> _DIRECTIONS_:
Quote every line of the data below as it stands, omitting pictures.

---------- RECORDED DATA ----------

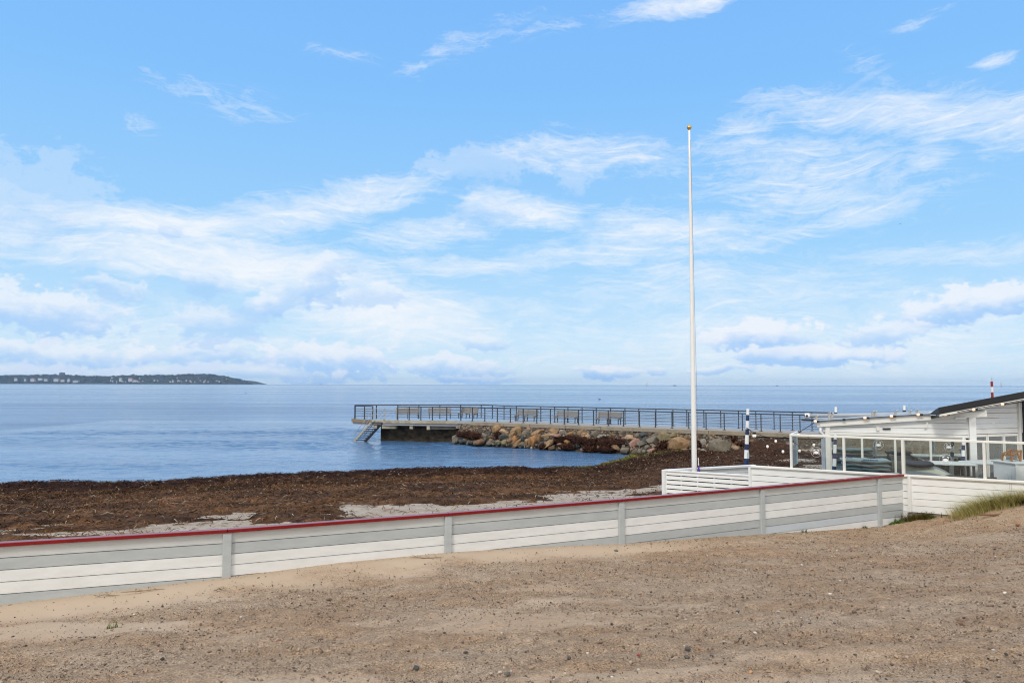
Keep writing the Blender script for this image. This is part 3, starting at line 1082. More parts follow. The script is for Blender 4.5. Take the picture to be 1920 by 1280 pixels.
# ------------------------------------------------------------------ striped board fence with red capping
fence = thing('board_fence', 'long low fence of grey and white boards with a dark red capping', 'fence', (-1.0, 11.49, 1.9))
FP = [(-12.9, 7.05), (-9.8, 8.12), (-6.86, 9.14), (-3.93, 10.17), (-1.0, 11.49), (1.92, 12.91), (4.94, 14.50), (8.11, 16.20), (8.86, 16.56)]
PIT = .150
ROWS = {0: 'gdwwdgd', 1: 'gdwwdgd', 2: 'gdwwdgd', 3: 'gdwwdgd', 4: 'gdwwdgw', 5: 'gdwwddw', 6: 'gdwwdbw', 7: 'gdwwddw'}
FM = [M['board_grey'], M['board_dark'], M['board_white'], M['board_blue'], M['gap']]
KEY = {'g': 0, 'd': 1, 'w': 2, 'b': 3}
for i in range(len(FP) - 1):
    a, b = Vector((*FP[i], 0)), Vector((*FP[i + 1], 0))
    d = (b - a).normalized()
    nrm = Vector((d.y, -d.x, 0))
    if nrm.y > 0:
        nrm = -nrm
    mb = MB()
    rows = ROWS[i]
    for k in range(9):
        z1 = 2.752 - k * PIT
        z0 = z1 - PIT + .0045
        ch = rows[k] if k < len(rows) else 'g'
        jig = nrm * rnd.uniform(-.0015, .0015)
        A, B = a + jig, b + jig
        A2, B2 = A - nrm * .028, B - nrm * .028
        e = .003
        q = MB()
        # board with a chamfered upper and lower edge
        mb.hexa([(A + nrm * 0).to_tuple()[:2] + (z0 + e,), B.to_tuple()[:2] + (z0 + e,), B2.to_tuple()[:2] + (z0,), A2.to_tuple()[:2] + (z0,),
                 A.to_tuple()[:2] + (z1 - e,), B.to_tuple()[:2] + (z1 - e,), B2.to_tuple()[:2] + (z1,), A2.to_tuple()[:2] + (z1,)], KEY[ch])
    A, B = a - nrm * .032, b - nrm * .032
    mb.bar((A.x, A.y, 2.1), (B.x, B.y, 2.1), .006, 1.30, mi=4)
    o = mb.build('board_panel', FM, fence)
    if i == 6:
        o['label'] = 'long panel with bluish and white bottom boards'
for i, (x, y) in enumerate(FP[:-1]):
    a = Vector((x, y, 0))
    b = Vector((*FP[i + 1], 0))
    d = (b - a).normalized()
    mb = MB()
    n2 = Vector((d.y, -d.x, 0)) * .012
    mb.bar((x + n2.x, y + n2.y, 1.2), (x + n2.x, y + n2.y, 2.753), .115, .062, up=(d.y, -d.x, 0))
    mb.build('post', M['board_dark'], fence, bevel=.006)
mb = MB()
for i in range(len(FP) - 1):
    a, b = FP[i], FP[i + 1]
    mb.bar((*a, 2.778), (*b, 2.778), .125, .048)
mb.build('capping', M['red'], fence, bevel=.006)

# ------------------------------------------------------------------ white terrace walls
WA, WB, WC, WD = (5.98, 18.28), (8.93, 16.50), (10.8, 15.44), (14.6, 13.42)
LW, BK = (4.07, 19.40), (6.77, 20.61)
FLOOR = 1.4


def col_hit(px, P0, P1, py=860):
    d = ray(px, py)
    A = np.array([[d[0], -(P1[0] - P0[0])], [d[1], -(P1[1] - P0[1])]])
    t, s = np.linalg.solve(A, np.array(P0))
    return np.array([d[0] * t, d[1] * t])


def wall_boards(mb, P0, P1, ztop, n, pit, gap, th=.025, mi=0):
    a, b = Vector((*P0, 0)), Vector((*P1, 0))
    for k in range(n):
        z1 = ztop - k * pit
        z0 = z1 - pit + gap
        j = rnd.uniform(-.002, .002)
        mb.bar((a.x + j, a.y + j, (z0 + z1) / 2), (b.x + j, b.y + j, (z0 + z1) / 2), th, z1 - z0, mi=mi)


bw = thing('board_wall', 'white board wall below the glass windscreen with a boxed corner post', 'wall', (8.93, 16.5, 2.0))
for (p, q, nb, lab) in ((WA, WB, 8, None), (WB, WC, 5, None), (WC, WD, 5, None)):
    mb = MB()
    wall_boards(mb, p, q, 2.715, nb, .151, .008 if p != WA else .012)
    mb.build('board_panel', M['white'], bw, bevel=.003)
    mb = MB()
    n2 = Vector((q[1] - p[1], -(q[0] - p[0]), 0)).normalized() * -.03
    mb.bar((p[0], p[1] + .035, 2.1), (q[0], q[1] + .035, 2.1), .006, 1.2)
    mb.build('dark_gap_sheet', M['gap'], bw)
mb = MB()
for p, q in ((WA, WB), (WB, WC), (WC, WD)):
    mb.bar((*p, 2.775), (*q, 2.775), .13, .05)
    mb.bar((p[0], p[1] - .012, 2.734), (q[0], q[1] - .012, 2.734), .03, .028)
mb.build('top_rail', M['cream'], bw, bevel=.006)
mb = MB()
mb.bar((8.955, 16.47, 1.97), (8.955, 16.47, 2.75), .11, .06, up=(.47, -.88, 0))
mb.bar((5.96, 18.29, 1.5), (5.96, 18.29, 2.75), .06, .07, up=(.47, -.88, 0))
mb.build('corner_post', M['white'], bw, bevel=.004)
mb = MB()
for p, q in ((WB, WC), (WC, WD)):
    mb.bar((p[0], p[1] + .05, 1.55), (q[0], q[1] + .05, 1.55), .12, .80)
mb.build('plinth', M['concrete'], bw)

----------

> _RESPONSE BELOW_:
Keep writing the Blender script for this image. This is part 3, starting at line 1082. More parts follow. The script is for Blender 4.5. Take the picture to be 1920 by 1280 pixels.
# ------------------------------------------------------------------ striped board fence with red capping
fence = thing('board_fence', 'long low fence of grey and white boards with a dark red capping', 'fence', (-1.0, 11.49, 1.9))
FP = [(-12.9, 7.05), (-9.8, 8.12), (-6.86, 9.14), (-3.93, 10.17), (-1.0, 11.49), (1.92, 12.91), (4.94, 14.50), (8.11, 16.20), (8.86, 16.56)]
PIT = .150
ROWS = {0: 'gdwwdgd', 1: 'gdwwdgd', 2: 'gdwwdgd', 3: 'gdwwdgd', 4: 'gdwwdgw', 5: 'gdwwddw', 6: 'gdwwdbw', 7: 'gdwwddw'}
FM = [M['board_grey'], M['board_dark'], M['board_white'], M['board_blue'], M['gap']]
KEY = {'g': 0, 'd': 1, 'w': 2, 'b': 3}
for i in range(len(FP) - 1):
    a, b = Vector((*FP[i], 0)), Vector((*FP[i + 1], 0))
    d = (b - a).normalized()
    nrm = Vector((d.y, -d.x, 0))
    if nrm.y > 0:
        nrm = -nrm
    mb = MB()
    rows = ROWS[i]
    for k in range(9):
        z1 = 2.752 - k * PIT
        z0 = z1 - PIT + .0045
        ch = rows[k] if k < len(rows) else 'g'
        jig = nrm * rnd.uniform(-.0015, .0015)
        A, B = a + jig, b + jig
        A2, B2 = A - nrm * .028, B - nrm * .028
        e = .003
        q = MB()
        # board with a chamfered upper and lower edge
        mb.hexa([(A + nrm * 0).to_tuple()[:2] + (z0 + e,), B.to_tuple()[:2] + (z0 + e,), B2.to_tuple()[:2] + (z0,), A2.to_tuple()[:2] + (z0,),
                 A.to_tuple()[:2] + (z1 - e,), B.to_tuple()[:2] + (z1 - e,), B2.to_tuple()[:2] + (z1,), A2.to_tuple()[:2] + (z1,)], KEY[ch])
    A, B = a - nrm * .032, b - nrm * .032
    mb.bar((A.x, A.y, 2.1), (B.x, B.y, 2.1), .006, 1.30, mi=4)
    o = mb.build('board_panel', FM, fence)
    if i == 6:
        o['label'] = 'long panel with bluish and white bottom boards'
for i, (x, y) in enumerate(FP[:-1]):
    a = Vector((x, y, 0))
    b = Vector((*FP[i + 1], 0))
    d = (b - a).normalized()
    mb = MB()
    n2 = Vector((d.y, -d.x, 0)) * .012
    mb.bar((x + n2.x, y + n2.y, 1.2), (x + n2.x, y + n2.y, 2.753), .115, .062, up=(d.y, -d.x, 0))
    mb.build('post', M['board_dark'], fence, bevel=.006)
mb = MB()
for i in range(len(FP) - 1):
    a, b = FP[i], FP[i + 1]
    mb.bar((*a, 2.778), (*b, 2.778), .125, .048)
mb.build('capping', M['red'], fence, bevel=.006)

# ------------------------------------------------------------------ white terrace walls
WA, WB, WC, WD = (5.98, 18.28), (8.93, 16.50), (10.8, 15.44), (14.6, 13.42)
LW, BK = (4.07, 19.40), (6.77, 20.61)
FLOOR = 1.4


def col_hit(px, P0, P1, py=860):
    d = ray(px, py)
    A = np.array([[d[0], -(P1[0] - P0[0])], [d[1], -(P1[1] - P0[1])]])
    t, s = np.linalg.solve(A, np.array(P0))
    return np.array([d[0] * t, d[1] * t])


def wall_boards(mb, P0, P1, ztop, n, pit, gap, th=.025, mi=0):
    a, b = Vector((*P0, 0)), Vector((*P1, 0))
    for k in range(n):
        z1 = ztop - k * pit
        z0 = z1 - pit + gap
        j = rnd.uniform(-.002, .002)
        mb.bar((a.x + j, a.y + j, (z0 + z1) / 2), (b.x + j, b.y + j, (z0 + z1) / 2), th, z1 - z0, mi=mi)


bw = thing('board_wall', 'white board wall below the glass windscreen with a boxed corner post', 'wall', (8.93, 16.5, 2.0))
for (p, q, nb, lab) in ((WA, WB, 8, None), (WB, WC, 5, None), (WC, WD, 5, None)):
    mb = MB()
    wall_boards(mb, p, q, 2.715, nb, .151, .008 if p != WA else .012)
    mb.build('board_panel', M['white'], bw, bevel=.003)
    mb = MB()
    n2 = Vector((q[1] - p[1], -(q[0] - p[0]), 0)).normalized() * -.03
    mb.bar((p[0], p[1] + .035, 2.1), (q[0], q[1] + .035, 2.1), .006, 1.2)
    mb.build('dark_gap_sheet', M['gap'], bw)
mb = MB()
for p, q in ((WA, WB), (WB, WC), (WC, WD)):
    mb.bar((*p, 2.775), (*q, 2.775), .13, .05)
    mb.bar((p[0], p[1] - .012, 2.734), (q[0], q[1] - .012, 2.734), .03, .028)
mb.build('top_rail', M['cream'], bw, bevel=.006)
mb = MB()
mb.bar((8.955, 16.47, 1.97), (8.955, 16.47, 2.75), .11, .06, up=(.47, -.88, 0))
mb.bar((5.96, 18.29, 1.5), (5.96, 18.29, 2.75), .06, .07, up=(.47, -.88, 0))
mb.build('corner_post', M['white'], bw, bevel=.004)
mb = MB()
for p, q in ((WB, WC), (WC, WD)):
    mb.bar((p[0], p[1] + .05, 1.55), (q[0], q[1] + .05, 1.55), .12, .80)
mb.build('plinth', M['concrete'], bw)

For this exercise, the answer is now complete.